--- START OF STORED DATA ---

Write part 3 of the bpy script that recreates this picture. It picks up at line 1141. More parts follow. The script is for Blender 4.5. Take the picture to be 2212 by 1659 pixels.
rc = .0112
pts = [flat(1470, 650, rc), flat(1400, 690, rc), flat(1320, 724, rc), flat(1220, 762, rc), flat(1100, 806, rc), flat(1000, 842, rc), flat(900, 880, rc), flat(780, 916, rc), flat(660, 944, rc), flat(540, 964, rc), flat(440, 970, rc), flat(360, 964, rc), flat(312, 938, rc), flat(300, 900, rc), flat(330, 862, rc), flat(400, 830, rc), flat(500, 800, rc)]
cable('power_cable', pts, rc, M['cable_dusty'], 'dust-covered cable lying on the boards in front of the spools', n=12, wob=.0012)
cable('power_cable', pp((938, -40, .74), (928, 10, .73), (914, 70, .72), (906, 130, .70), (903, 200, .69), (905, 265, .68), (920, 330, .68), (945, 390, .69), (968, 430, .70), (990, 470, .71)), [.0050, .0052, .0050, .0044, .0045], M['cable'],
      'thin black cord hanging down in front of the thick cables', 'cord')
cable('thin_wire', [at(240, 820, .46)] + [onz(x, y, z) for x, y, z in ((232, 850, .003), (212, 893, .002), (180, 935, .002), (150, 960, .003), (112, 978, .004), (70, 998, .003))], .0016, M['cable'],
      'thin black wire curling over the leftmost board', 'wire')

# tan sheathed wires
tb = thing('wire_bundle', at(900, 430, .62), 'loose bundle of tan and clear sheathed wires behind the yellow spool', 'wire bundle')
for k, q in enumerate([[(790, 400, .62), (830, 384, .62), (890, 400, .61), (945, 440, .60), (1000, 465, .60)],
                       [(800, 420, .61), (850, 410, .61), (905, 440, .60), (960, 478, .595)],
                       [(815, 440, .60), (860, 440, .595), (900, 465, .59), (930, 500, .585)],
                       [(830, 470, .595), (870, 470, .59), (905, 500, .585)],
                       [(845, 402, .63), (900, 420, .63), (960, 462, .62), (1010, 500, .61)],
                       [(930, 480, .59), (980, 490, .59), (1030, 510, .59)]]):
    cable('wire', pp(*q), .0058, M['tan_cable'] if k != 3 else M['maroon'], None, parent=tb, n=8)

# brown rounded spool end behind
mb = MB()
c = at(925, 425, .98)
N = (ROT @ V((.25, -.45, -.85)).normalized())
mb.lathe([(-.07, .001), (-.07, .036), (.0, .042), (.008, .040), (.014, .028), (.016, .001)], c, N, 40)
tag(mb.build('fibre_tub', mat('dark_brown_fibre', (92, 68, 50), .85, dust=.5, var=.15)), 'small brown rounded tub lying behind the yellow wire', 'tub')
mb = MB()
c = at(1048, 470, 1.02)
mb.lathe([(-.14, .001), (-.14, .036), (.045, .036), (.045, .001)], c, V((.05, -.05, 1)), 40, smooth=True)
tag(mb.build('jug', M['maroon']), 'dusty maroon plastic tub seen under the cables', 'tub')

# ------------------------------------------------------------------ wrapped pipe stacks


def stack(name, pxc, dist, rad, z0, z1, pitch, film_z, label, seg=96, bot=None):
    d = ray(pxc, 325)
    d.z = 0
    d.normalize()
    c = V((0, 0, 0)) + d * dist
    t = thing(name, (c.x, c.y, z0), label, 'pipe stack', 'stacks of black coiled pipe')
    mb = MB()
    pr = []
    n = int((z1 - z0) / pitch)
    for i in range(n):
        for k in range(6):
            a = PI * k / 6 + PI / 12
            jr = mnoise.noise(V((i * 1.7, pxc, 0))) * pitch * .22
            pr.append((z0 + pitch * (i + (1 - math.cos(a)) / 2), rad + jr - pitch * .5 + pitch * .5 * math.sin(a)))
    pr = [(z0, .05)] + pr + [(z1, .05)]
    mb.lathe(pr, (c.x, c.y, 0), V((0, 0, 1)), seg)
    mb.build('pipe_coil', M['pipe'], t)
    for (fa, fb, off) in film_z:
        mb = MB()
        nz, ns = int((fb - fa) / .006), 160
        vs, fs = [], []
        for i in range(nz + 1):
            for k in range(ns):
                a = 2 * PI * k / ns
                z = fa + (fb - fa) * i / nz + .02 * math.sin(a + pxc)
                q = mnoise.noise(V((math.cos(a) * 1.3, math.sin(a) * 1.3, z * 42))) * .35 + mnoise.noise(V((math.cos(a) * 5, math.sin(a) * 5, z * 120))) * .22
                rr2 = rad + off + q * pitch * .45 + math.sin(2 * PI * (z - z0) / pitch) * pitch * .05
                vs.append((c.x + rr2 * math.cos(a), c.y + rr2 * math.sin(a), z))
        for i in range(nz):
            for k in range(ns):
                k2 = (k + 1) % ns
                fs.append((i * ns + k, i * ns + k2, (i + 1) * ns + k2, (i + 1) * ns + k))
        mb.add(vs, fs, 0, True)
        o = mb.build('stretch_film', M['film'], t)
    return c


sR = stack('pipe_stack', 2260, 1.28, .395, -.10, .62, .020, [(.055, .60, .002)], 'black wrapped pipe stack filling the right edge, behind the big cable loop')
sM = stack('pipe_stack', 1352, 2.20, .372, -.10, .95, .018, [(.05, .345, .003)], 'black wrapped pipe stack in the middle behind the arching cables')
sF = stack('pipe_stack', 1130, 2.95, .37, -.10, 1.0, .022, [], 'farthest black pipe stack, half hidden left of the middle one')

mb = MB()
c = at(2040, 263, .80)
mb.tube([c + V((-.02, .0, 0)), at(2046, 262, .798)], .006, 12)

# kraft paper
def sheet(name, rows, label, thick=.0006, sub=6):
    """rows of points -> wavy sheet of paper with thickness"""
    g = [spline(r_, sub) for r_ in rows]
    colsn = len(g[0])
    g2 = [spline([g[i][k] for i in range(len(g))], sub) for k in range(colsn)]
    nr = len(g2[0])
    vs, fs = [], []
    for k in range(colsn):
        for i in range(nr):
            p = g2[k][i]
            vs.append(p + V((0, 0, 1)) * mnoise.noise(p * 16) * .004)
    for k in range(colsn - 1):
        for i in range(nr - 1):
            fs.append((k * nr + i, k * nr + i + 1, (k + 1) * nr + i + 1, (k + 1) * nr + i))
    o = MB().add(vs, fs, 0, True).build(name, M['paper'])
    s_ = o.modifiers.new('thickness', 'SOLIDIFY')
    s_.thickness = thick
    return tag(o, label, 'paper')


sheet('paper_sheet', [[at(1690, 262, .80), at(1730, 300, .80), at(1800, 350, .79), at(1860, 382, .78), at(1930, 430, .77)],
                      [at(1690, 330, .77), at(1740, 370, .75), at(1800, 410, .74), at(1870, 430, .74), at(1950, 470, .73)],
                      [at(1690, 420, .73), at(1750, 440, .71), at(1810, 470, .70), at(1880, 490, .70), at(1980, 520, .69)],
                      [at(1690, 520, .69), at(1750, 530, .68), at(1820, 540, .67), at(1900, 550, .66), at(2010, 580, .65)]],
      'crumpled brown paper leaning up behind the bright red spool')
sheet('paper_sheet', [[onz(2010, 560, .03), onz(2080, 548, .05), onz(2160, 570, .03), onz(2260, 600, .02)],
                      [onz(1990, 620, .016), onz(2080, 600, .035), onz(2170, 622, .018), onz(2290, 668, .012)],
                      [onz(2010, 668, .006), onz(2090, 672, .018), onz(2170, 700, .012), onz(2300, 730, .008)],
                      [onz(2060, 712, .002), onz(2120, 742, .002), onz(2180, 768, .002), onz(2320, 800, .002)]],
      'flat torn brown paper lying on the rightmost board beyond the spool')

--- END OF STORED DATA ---

### TASK OBJECTIVE
Each line of the material must be restated exactly.

### WRITTEN SOLUTION
Write part 3 of the bpy script that recreates this picture. It picks up at line 1141. More parts follow. The script is for Blender 4.5. Take the picture to be 2212 by 1659 pixels.
rc = .0112
pts = [flat(1470, 650, rc), flat(1400, 690, rc), flat(1320, 724, rc), flat(1220, 762, rc), flat(1100, 806, rc), flat(1000, 842, rc), flat(900, 880, rc), flat(780, 916, rc), flat(660, 944, rc), flat(540, 964, rc), flat(440, 970, rc), flat(360, 964, rc), flat(312, 938, rc), flat(300, 900, rc), flat(330, 862, rc), flat(400, 830, rc), flat(500, 800, rc)]
cable('power_cable', pts, rc, M['cable_dusty'], 'dust-covered cable lying on the boards in front of the spools', n=12, wob=.0012)
cable('power_cable', pp((938, -40, .74), (928, 10, .73), (914, 70, .72), (906, 130, .70), (903, 200, .69), (905, 265, .68), (920, 330, .68), (945, 390, .69), (968, 430, .70), (990, 470, .71)), [.0050, .0052, .0050, .0044, .0045], M['cable'],
      'thin black cord hanging down in front of the thick cables', 'cord')
cable('thin_wire', [at(240, 820, .46)] + [onz(x, y, z) for x, y, z in ((232, 850, .003), (212, 893, .002), (180, 935, .002), (150, 960, .003), (112, 978, .004), (70, 998, .003))], .0016, M['cable'],
      'thin black wire curling over the leftmost board', 'wire')

# tan sheathed wires
tb = thing('wire_bundle', at(900, 430, .62), 'loose bundle of tan and clear sheathed wires behind the yellow spool', 'wire bundle')
for k, q in enumerate([[(790, 400, .62), (830, 384, .62), (890, 400, .61), (945, 440, .60), (1000, 465, .60)],
                       [(800, 420, .61), (850, 410, .61), (905, 440, .60), (960, 478, .595)],
                       [(815, 440, .60), (860, 440, .595), (900, 465, .59), (930, 500, .585)],
                       [(830, 470, .595), (870, 470, .59), (905, 500, .585)],
                       [(845, 402, .63), (900, 420, .63), (960, 462, .62), (1010, 500, .61)],
                       [(930, 480, .59), (980, 490, .59), (1030, 510, .59)]]):
    cable('wire', pp(*q), .0058, M['tan_cable'] if k != 3 else M['maroon'], None, parent=tb, n=8)

# brown rounded spool end behind
mb = MB()
c = at(925, 425, .98)
N = (ROT @ V((.25, -.45, -.85)).normalized())
mb.lathe([(-.07, .001), (-.07, .036), (.0, .042), (.008, .040), (.014, .028), (.016, .001)], c, N, 40)
tag(mb.build('fibre_tub', mat('dark_brown_fibre', (92, 68, 50), .85, dust=.5, var=.15)), 'small brown rounded tub lying behind the yellow wire', 'tub')
mb = MB()
c = at(1048, 470, 1.02)
mb.lathe([(-.14, .001), (-.14, .036), (.045, .036), (.045, .001)], c, V((.05, -.05, 1)), 40, smooth=True)
tag(mb.build('jug', M['maroon']), 'dusty maroon plastic tub seen under the cables', 'tub')

# ------------------------------------------------------------------ wrapped pipe stacks


def stack(name, pxc, dist, rad, z0, z1, pitch, film_z, label, seg=96, bot=None):
    d = ray(pxc, 325)
    d.z = 0
    d.normalize()
    c = V((0, 0, 0)) + d * dist
    t = thing(name, (c.x, c.y, z0), label, 'pipe stack', 'stacks of black coiled pipe')
    mb = MB()
    pr = []
    n = int((z1 - z0) / pitch)
    for i in range(n):
        for k in range(6):
            a = PI * k / 6 + PI / 12
            jr = mnoise.noise(V((i * 1.7, pxc, 0))) * pitch * .22
            pr.append((z0 + pitch * (i + (1 - math.cos(a)) / 2), rad + jr - pitch * .5 + pitch * .5 * math.sin(a)))
    pr = [(z0, .05)] + pr + [(z1, .05)]
    mb.lathe(pr, (c.x, c.y, 0), V((0, 0, 1)), seg)
    mb.build('pipe_coil', M['pipe'], t)
    for (fa, fb, off) in film_z:
        mb = MB()
        nz, ns = int((fb - fa) / .006), 160
        vs, fs = [], []
        for i in range(nz + 1):
            for k in range(ns):
                a = 2 * PI * k / ns
                z = fa + (fb - fa) * i / nz + .02 * math.sin(a + pxc)
                q = mnoise.noise(V((math.cos(a) * 1.3, math.sin(a) * 1.3, z * 42))) * .35 + mnoise.noise(V((math.cos(a) * 5, math.sin(a) * 5, z * 120))) * .22
                rr2 = rad + off + q * pitch * .45 + math.sin(2 * PI * (z - z0) / pitch) * pitch * .05
                vs.append((c.x + rr2 * math.cos(a), c.y + rr2 * math.sin(a), z))
        for i in range(nz):
            for k in range(ns):
                k2 = (k + 1) % ns
                fs.append((i * ns + k, i * ns + k2, (i + 1) * ns + k2, (i + 1) * ns + k))
        mb.add(vs, fs, 0, True)
        o = mb.build('stretch_film', M['film'], t)
    return c


sR = stack('pipe_stack', 2260, 1.28, .395, -.10, .62, .020, [(.055, .60, .002)], 'black wrapped pipe stack filling the right edge, behind the big cable loop')
sM = stack('pipe_stack', 1352, 2.20, .372, -.10, .95, .018, [(.05, .345, .003)], 'black wrapped pipe stack in the middle behind the arching cables')
sF = stack('pipe_stack', 1130, 2.95, .37, -.10, 1.0, .022, [], 'farthest black pipe stack, half hidden left of the middle one')

mb = MB()
c = at(2040, 263, .80)
mb.tube([c + V((-.02, .0, 0)), at(2046, 262, .798)], .006, 12)

# kraft paper
def sheet(name, rows, label, thick=.0006, sub=6):
    """rows of points -> wavy sheet of paper with thickness"""
    g = [spline(r_, sub) for r_ in rows]
    colsn = len(g[0])
    g2 = [spline([g[i][k] for i in range(len(g))], sub) for k in range(colsn)]
    nr = len(g2[0])
    vs, fs = [], []
    for k in range(colsn):
        for i in range(nr):
            p = g2[k][i]
            vs.append(p + V((0, 0, 1)) * mnoise.noise(p * 16) * .004)
    for k in range(colsn - 1):
        for i in range(nr - 1):
            fs.append((k * nr + i, k * nr + i + 1, (k + 1) * nr + i + 1, (k + 1) * nr + i))
    o = MB().add(vs, fs, 0, True).build(name, M['paper'])
    s_ = o.modifiers.new('thickness', 'SOLIDIFY')
    s_.thickness = thick
    return tag(o, label, 'paper')


sheet('paper_sheet', [[at(1690, 262, .80), at(1730, 300, .80), at(1800, 350, .79), at(1860, 382, .78), at(1930, 430, .77)],
                      [at(1690, 330, .77), at(1740, 370, .75), at(1800, 410, .74), at(1870, 430, .74), at(1950, 470, .73)],
                      [at(1690, 420, .73), at(1750, 440, .71), at(1810, 470, .70), at(1880, 490, .70), at(1980, 520, .69)],
                      [at(1690, 520, .69), at(1750, 530, .68), at(1820, 540, .67), at(1900, 550, .66), at(2010, 580, .65)]],
      'crumpled brown paper leaning up behind the bright red spool')
sheet('paper_sheet', [[onz(2010, 560, .03), onz(2080, 548, .05), onz(2160, 570, .03), onz(2260, 600, .02)],
                      [onz(1990, 620, .016), onz(2080, 600, .035), onz(2170, 622, .018), onz(2290, 668, .012)],
                      [onz(2010, 668, .006), onz(2090, 672, .018), onz(2170, 700, .012), onz(2300, 730, .008)],
                      [onz(2060, 712, .002), onz(2120, 742, .002), onz(2180, 768, .002), onz(2320, 800, .002)]],
      'flat torn brown paper lying on the rightmost board beyond the spool')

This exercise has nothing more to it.